MATERIAL SHOWN

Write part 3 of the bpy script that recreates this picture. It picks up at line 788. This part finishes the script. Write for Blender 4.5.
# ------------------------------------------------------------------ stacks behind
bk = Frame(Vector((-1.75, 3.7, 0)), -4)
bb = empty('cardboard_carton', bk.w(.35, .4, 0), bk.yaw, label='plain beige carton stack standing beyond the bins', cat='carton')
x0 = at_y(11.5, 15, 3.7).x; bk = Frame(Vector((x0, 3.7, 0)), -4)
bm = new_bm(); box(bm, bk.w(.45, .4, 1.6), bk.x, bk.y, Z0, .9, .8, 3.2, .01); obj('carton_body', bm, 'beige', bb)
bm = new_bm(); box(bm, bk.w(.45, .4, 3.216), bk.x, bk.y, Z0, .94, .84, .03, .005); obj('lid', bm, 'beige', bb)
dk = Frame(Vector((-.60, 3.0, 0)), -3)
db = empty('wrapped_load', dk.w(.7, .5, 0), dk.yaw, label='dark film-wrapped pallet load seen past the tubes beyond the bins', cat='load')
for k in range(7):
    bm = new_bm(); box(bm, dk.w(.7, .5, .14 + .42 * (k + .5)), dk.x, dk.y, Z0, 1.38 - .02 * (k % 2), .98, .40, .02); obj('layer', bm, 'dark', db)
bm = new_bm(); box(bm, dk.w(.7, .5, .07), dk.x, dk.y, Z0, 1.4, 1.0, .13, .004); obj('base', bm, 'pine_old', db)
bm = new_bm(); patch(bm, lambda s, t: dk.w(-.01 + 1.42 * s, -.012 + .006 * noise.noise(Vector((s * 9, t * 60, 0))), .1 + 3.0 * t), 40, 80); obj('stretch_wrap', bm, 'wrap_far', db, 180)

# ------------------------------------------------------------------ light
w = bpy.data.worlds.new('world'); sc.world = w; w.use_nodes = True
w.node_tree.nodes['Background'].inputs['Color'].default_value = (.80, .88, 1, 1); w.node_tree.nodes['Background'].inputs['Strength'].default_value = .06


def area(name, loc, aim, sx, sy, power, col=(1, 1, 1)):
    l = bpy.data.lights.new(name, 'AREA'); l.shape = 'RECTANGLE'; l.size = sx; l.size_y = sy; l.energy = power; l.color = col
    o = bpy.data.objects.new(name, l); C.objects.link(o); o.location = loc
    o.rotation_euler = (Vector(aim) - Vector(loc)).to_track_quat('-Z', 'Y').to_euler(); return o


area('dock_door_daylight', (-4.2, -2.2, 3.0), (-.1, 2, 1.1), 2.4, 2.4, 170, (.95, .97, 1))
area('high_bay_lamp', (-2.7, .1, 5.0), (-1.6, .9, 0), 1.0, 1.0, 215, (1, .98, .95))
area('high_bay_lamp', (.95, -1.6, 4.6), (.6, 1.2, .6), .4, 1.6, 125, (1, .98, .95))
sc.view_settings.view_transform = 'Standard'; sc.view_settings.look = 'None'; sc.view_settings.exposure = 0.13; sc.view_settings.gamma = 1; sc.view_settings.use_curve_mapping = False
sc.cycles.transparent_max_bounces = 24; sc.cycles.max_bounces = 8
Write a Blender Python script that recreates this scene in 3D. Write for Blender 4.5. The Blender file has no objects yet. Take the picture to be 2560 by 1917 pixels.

GIVEN INSTRUCTION
Of all the lines in the material above, how many contain the word "picture"? Give only the count.

EXERCISE RESPONSE
2